Referencing some past decisions by the Copyright Office regarding some popular dance moves, the judge noted: “The Copyright Office rejected a claim to steps called the ‘Floss’, but when those steps were incorporated into a longer work, the Copyright Office registered the work. [And] the Copyright Office rejected a claim to the ‘Carlton’ because it was merely a ‘simple routine'”.

And while the steps in Hanagami’s choreography that were also found in the It’s Complicated emote involved more creativity that something like “the basic waltz step, the hustle step, and the second position of classical ballet”, they do, the judge said, “resemble the ‘Floss’ [and] the ‘Carlton'”.

The judge then added that “the Copyright Act’s legislative history specifically states that ‘choreographic works do not include social dance steps and simple routines'”, and that the Copyright Office’s rules recognise that “social dances, simple routines, and other uncopyrightable movements cannot be registered as separate and distinct works of authorship, even if they contain a substantial amount of creative expression”.

Wilson then mused: “Plaintiff does nothing to distinguish this guidance, simply arguing it is not persuasive without explaining why.

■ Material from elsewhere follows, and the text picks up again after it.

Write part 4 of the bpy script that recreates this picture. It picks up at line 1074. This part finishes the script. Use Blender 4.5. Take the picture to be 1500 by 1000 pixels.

Rather, plaintiff references his originality and creativity in composing the steps, something to which the court is sympathetic. But whichever way the court evaluates plaintiff’s steps – two seconds, four beats of music, or eight body positions, repeated ten times throughout the registered choreography – defendant has the better argument”.

“There is no authority to suggest that plaintiff’s steps are protectable when viewed out of the context of the whole of plaintiff’s work”, Wilson then concluded. “Indeed, the weight of authority suggests otherwise”.

With all that in mind, Wilson granted Epic’s motion for dismissal.